## Task objective
Copy exactly the lines from the one containing "Reconstruct this image" to the one containing "R_ = math.radians", both lines included, and nothing else.

[Scripts that build scenes]

■ ■ ■ ■ ■

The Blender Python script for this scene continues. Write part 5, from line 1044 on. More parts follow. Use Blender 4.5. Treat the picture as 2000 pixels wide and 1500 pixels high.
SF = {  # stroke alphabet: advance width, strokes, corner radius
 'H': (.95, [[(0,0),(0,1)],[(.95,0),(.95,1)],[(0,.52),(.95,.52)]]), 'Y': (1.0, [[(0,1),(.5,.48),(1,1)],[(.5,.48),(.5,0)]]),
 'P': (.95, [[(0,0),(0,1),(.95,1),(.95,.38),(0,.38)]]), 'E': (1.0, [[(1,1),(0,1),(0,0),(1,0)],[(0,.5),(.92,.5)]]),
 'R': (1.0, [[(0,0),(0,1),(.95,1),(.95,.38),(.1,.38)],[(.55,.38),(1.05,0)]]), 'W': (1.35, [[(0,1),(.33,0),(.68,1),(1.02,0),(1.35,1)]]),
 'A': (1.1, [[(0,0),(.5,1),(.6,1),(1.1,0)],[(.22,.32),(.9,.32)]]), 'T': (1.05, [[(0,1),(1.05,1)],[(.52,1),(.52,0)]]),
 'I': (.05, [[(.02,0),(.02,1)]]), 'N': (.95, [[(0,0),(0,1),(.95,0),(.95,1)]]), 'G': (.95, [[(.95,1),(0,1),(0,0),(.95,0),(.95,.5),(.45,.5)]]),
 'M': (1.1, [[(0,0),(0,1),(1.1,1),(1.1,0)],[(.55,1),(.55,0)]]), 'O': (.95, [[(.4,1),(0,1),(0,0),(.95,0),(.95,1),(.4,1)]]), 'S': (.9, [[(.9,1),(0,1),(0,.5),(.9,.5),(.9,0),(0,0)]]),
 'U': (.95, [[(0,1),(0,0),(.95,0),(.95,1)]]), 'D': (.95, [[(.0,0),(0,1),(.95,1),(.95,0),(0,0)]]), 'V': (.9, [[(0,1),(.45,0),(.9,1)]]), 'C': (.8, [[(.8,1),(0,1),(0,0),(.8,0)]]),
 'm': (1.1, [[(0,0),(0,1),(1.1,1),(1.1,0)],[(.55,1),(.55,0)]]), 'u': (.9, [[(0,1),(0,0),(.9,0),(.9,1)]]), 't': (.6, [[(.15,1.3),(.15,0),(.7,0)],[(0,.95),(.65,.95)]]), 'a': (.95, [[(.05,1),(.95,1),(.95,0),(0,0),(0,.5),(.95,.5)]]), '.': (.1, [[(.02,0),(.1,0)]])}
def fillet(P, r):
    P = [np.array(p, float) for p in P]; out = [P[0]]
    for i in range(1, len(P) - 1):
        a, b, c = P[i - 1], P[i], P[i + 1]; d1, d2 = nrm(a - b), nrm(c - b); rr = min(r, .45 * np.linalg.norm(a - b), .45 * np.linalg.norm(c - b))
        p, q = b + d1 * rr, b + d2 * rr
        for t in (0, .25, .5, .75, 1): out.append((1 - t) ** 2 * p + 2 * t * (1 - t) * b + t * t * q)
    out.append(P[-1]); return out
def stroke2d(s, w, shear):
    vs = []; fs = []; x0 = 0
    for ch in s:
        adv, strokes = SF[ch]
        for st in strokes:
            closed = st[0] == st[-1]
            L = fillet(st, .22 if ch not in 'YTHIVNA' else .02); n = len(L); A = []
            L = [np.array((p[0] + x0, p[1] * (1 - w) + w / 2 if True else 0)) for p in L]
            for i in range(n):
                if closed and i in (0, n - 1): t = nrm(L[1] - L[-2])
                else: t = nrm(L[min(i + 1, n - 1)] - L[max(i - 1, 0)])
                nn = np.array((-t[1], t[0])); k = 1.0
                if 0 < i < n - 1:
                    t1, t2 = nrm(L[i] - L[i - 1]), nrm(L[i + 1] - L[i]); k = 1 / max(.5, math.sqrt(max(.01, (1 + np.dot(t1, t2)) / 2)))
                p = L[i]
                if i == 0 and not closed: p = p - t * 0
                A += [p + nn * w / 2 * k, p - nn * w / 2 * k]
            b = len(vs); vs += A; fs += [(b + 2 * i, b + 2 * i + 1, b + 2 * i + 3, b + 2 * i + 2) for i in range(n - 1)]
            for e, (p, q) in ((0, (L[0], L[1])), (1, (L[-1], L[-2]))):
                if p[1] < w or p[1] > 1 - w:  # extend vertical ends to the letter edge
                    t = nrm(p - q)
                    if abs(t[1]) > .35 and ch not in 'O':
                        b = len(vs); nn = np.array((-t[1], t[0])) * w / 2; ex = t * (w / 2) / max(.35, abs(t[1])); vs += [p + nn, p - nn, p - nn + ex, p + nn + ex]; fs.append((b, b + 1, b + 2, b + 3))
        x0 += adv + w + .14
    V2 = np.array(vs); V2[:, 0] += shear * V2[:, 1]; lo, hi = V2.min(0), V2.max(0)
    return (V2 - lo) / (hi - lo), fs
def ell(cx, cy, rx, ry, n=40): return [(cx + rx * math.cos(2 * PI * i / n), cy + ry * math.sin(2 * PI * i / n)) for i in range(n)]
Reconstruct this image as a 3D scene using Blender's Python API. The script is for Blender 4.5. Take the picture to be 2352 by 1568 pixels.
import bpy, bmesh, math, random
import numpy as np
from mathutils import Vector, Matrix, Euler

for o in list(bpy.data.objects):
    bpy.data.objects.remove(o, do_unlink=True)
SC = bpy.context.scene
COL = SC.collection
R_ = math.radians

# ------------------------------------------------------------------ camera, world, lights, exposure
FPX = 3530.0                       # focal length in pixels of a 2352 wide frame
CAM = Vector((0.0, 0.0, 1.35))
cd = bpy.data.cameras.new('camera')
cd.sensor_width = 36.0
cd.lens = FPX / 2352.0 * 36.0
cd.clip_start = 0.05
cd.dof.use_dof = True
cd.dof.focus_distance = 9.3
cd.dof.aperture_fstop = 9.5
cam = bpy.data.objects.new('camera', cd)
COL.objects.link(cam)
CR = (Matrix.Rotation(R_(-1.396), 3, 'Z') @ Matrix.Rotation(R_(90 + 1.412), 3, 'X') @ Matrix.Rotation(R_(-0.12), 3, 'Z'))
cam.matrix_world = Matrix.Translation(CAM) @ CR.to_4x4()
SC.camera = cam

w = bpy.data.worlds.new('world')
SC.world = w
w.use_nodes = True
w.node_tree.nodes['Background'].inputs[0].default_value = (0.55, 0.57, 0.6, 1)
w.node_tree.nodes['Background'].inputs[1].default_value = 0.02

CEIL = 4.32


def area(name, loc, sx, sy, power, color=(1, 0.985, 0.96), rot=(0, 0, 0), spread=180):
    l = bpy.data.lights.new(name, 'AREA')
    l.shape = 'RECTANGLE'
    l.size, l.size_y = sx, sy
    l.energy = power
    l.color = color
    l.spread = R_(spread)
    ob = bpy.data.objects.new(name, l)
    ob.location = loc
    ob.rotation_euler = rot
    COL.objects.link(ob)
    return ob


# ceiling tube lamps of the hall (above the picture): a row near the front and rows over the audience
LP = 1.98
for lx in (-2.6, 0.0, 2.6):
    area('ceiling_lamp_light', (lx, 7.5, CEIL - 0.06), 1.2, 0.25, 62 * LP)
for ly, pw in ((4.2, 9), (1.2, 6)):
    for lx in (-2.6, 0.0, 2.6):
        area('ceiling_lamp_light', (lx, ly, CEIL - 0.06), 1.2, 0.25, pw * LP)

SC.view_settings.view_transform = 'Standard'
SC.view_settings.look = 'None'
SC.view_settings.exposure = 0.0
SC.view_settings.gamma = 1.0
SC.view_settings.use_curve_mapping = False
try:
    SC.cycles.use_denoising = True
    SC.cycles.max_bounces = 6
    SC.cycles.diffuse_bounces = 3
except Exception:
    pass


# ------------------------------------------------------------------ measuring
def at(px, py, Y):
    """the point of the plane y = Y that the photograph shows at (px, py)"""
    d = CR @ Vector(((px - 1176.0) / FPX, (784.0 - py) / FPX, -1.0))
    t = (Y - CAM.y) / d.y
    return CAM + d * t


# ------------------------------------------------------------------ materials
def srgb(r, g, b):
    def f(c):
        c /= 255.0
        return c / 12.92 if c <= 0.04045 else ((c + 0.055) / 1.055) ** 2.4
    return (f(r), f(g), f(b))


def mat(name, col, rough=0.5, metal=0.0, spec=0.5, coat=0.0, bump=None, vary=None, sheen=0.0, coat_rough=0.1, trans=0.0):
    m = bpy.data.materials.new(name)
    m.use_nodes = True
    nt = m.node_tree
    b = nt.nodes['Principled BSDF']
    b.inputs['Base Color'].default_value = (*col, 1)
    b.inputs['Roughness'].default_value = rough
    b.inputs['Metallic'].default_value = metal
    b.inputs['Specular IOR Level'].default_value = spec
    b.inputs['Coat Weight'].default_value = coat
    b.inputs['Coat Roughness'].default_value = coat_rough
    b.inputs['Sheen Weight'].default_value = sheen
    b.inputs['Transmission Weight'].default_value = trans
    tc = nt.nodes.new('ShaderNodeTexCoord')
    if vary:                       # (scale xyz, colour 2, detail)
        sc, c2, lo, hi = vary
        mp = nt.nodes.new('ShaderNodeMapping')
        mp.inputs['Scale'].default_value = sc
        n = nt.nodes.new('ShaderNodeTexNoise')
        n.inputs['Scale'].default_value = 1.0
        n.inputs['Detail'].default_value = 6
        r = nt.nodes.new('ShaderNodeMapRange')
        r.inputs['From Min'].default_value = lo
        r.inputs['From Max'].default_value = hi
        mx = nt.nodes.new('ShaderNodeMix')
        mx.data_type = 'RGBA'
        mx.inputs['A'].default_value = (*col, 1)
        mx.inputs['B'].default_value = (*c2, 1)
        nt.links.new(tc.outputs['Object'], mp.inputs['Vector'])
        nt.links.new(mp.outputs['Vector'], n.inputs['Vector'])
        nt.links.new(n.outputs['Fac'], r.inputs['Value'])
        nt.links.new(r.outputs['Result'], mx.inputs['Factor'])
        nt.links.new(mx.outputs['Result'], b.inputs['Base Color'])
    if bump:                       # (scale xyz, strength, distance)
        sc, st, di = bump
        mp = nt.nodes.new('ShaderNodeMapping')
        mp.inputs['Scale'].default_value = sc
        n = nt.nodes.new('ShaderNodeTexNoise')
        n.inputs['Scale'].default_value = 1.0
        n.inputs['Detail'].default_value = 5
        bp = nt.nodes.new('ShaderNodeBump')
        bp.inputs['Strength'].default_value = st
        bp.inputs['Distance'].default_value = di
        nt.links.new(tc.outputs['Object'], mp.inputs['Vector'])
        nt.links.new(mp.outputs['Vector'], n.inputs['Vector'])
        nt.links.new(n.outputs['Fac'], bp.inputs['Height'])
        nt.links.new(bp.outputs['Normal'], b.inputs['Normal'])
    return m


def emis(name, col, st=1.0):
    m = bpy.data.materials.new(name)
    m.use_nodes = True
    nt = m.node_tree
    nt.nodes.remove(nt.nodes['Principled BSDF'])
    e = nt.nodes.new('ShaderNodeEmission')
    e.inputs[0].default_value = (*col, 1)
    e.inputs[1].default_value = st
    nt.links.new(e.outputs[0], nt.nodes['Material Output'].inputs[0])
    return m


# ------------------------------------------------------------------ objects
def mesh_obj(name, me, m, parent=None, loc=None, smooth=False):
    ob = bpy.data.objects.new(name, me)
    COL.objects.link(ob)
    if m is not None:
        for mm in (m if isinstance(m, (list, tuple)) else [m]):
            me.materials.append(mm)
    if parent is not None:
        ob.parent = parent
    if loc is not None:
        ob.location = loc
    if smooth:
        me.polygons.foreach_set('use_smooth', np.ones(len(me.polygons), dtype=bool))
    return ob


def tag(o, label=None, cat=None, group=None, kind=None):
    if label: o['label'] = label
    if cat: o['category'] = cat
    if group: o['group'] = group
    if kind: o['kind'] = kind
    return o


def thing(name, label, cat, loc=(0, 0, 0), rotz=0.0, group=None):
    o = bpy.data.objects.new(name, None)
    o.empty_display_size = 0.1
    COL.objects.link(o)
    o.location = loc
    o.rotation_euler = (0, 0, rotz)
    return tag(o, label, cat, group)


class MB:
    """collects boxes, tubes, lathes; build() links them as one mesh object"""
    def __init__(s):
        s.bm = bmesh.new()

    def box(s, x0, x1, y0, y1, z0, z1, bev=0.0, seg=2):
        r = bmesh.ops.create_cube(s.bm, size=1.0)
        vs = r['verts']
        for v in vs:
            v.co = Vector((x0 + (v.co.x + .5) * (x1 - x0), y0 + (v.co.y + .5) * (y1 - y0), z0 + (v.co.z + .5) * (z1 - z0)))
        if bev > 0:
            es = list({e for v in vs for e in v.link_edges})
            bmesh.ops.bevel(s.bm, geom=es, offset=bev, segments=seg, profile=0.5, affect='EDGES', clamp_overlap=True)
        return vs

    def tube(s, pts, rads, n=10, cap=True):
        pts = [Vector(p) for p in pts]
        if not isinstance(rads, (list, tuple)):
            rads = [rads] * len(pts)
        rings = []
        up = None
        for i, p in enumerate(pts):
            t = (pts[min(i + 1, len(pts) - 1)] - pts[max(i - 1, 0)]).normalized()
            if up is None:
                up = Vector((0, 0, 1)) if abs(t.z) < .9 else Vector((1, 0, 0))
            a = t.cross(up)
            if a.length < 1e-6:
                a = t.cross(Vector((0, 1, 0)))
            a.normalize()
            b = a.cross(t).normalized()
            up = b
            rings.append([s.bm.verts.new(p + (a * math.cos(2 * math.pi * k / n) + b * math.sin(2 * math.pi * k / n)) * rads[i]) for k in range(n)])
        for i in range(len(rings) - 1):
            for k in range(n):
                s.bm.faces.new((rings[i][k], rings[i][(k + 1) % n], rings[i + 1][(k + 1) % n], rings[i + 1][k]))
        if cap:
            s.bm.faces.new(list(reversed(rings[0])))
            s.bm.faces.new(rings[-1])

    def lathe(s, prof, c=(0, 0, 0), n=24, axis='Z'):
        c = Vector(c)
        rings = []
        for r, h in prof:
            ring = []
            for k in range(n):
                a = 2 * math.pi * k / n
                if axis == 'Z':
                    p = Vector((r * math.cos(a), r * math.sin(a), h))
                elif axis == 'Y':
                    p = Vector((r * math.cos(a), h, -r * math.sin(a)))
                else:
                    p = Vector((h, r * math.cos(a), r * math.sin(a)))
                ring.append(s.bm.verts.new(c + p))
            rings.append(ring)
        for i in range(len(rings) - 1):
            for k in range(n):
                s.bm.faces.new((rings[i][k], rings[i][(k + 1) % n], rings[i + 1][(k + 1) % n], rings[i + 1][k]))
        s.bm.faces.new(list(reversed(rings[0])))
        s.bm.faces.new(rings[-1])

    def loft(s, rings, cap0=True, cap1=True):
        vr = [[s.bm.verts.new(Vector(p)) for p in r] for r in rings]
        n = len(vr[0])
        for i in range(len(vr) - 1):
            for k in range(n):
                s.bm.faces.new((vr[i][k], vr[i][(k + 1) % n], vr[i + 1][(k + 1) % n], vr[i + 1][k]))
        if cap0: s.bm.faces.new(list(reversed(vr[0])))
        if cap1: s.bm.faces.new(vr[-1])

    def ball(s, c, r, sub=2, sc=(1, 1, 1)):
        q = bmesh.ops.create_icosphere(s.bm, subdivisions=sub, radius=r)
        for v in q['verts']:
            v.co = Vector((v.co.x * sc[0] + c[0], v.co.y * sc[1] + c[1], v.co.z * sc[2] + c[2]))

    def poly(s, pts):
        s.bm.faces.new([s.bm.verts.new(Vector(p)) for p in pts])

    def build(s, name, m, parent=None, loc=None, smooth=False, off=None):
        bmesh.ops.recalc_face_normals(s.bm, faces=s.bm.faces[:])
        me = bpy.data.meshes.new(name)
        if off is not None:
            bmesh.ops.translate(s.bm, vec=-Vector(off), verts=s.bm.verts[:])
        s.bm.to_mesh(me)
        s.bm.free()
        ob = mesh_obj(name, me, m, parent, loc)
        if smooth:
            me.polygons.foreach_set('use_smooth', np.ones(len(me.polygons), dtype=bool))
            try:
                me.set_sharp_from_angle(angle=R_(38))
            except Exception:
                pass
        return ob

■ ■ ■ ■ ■

## Final answer
Reconstruct this image as a 3D scene using Blender's Python API. The script is for Blender 4.5. Take the picture to be 2352 by 1568 pixels.
import bpy, bmesh, math, random
import numpy as np
from mathutils import Vector, Matrix, Euler

for o in list(bpy.data.objects):
    bpy.data.objects.remove(o, do_unlink=True)
SC = bpy.context.scene
COL = SC.collection
R_ = math.radians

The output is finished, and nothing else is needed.